Copyrights and patents

IP generally falls into one of four categories: 1) patents, 2) copyrights, 3) trademarks and 4) trade secrets. Here we’ll focus on only patents and copyrights, creatures of federal law intended to promote scientific and creative endeavors by providing inventors and artists with exclusive rights to exploit the economic benefits of their work for a predetermined time period:

Patents. Patents protect inventions. There are several types of patents; the two most common are utility and design patents. A utility patent may be granted to someone who “invents or discovers any new and useful process, machine, article of manufacture, or compositions of matters, or any new useful improvement thereof.” A design patent is available for a “new, original and ornamental design for an article of manufacture.” To obtain patent protection, inventions must be novel, “nonobvious” and useful.

Under current law, utility patents protect an invention for 20 years from the patent application filing date. Design patents last 14 years from the patent issue date. There’s a difference between the filing date and issue date. For utility patents, it takes at least a year and a half from date of filing to date of issue. 

Copyrights. Copyrights protect the original expression of ideas that are fixed in a “tangible medium of expression,” typically in the form of written works, music, paintings, sculptures, photographs, sound recordings, films, computer software, architectural works and other creations. Unlike patents, which must be approved by the U.S. Patent and Trademark Office, copyright protection kicks in as soon as a work is fixed in a tangible medium.

For works created in 1978 and later, an author-owned copyright lasts for the author’s lifetime plus 70 years. A “work-for-hire” copyright expires 95 years after the first publication date or 120 years after the date the work is created, whichever is earlier. More complex rules apply to works created before 1978.

2 estate planning questions

For estate planning purposes, IP raises two important questions: 1) What’s it worth? and 2) How should it be transferred? Valuing IP is a complex process. So it’s best to obtain an appraisal from a professional with experience valuing IP.

After you know the IP’s value, it’s time to decide whether to transfer the IP to family members, colleagues, charities or others through lifetime gifts or through bequests after your death. The gift and estate tax consequences will affect your decision, but also consider your income needs, as well as who is in the best position to monitor your IP rights and take advantage of their benefits.

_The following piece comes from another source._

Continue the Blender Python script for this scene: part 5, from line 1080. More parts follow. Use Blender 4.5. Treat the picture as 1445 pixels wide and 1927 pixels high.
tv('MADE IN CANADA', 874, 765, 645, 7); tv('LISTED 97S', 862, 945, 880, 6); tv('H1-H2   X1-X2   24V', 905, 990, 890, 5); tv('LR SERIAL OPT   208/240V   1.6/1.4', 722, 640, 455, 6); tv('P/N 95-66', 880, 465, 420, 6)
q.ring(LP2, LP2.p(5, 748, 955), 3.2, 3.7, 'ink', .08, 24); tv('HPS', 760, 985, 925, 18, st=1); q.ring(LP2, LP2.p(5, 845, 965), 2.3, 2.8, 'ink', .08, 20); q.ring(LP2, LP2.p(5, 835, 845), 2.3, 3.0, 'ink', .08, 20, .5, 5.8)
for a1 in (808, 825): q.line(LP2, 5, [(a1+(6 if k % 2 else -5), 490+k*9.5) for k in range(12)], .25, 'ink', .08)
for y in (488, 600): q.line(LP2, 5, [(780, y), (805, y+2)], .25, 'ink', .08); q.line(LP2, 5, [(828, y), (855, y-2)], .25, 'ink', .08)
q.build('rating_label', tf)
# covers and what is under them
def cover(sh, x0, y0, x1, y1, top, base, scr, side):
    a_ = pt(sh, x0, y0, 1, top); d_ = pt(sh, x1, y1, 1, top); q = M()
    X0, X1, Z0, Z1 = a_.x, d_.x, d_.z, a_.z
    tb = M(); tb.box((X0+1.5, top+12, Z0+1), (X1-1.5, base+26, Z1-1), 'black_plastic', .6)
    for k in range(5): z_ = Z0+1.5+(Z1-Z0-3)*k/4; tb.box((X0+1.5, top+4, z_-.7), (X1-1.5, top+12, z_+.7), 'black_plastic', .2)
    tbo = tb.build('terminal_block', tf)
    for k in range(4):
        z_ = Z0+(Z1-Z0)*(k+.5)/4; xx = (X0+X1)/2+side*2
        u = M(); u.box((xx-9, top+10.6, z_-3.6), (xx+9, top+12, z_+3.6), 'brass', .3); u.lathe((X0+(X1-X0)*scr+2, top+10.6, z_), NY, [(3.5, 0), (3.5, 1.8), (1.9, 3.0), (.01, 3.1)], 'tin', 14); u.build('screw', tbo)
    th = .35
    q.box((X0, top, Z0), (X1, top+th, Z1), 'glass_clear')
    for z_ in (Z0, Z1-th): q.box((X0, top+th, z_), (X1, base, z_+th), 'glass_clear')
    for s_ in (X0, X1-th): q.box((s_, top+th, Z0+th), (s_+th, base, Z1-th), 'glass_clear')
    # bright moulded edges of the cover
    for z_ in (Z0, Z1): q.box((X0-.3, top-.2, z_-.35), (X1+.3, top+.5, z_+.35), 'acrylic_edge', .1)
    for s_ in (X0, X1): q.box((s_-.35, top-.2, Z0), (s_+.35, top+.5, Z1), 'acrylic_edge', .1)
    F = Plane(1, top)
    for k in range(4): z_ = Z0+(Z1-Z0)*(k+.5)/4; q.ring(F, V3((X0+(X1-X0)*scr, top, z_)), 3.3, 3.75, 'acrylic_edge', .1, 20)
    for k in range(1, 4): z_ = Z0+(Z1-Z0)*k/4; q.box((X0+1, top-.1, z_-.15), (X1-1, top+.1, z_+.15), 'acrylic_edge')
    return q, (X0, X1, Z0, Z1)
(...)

If you’ll continue to depend on the IP for your livelihood, for example, hold on to it at least until you’re ready to retire or you no longer need the income. You also might want to retain ownership of the IP if you feel that your children or other transferees lack the desire or wherewithal to exploit its economic potential and monitor and protect it against infringers.

Achieving your objectives

Whichever strategy you choose, it’s important to plan the transaction carefully to ensure that your objectives are achieved. There’s a common misconception that, when you transfer ownership of the tangible medium on which IP is recorded, you also transfer the IP rights. But IP rights are separate from the work itself and are retained by the creator — even if the work is sold or given away.

Suppose, for example, that you leave a painting, a written manuscript or a film to your child. Unless your estate plan specifically transfers the copyright to your child as well, the copyright may pass as part of your residuary estate and end up in the hands of someone else.

Revise your plan accordingly

If you own patents or copyrights, you probably have great interest in who’ll take possession of your work after you’re gone. Addressing IP in your estate plan can give you peace of mind that your wishes will be carried out, but the law surrounding such property can be complex. Discuss with your estate planning advisor before taking any action.

DISCLAIMER: Because of the generality of this update, the information provided herein may not be applicable in all situations and should not be acted upon without specific legal advice based on particular situations.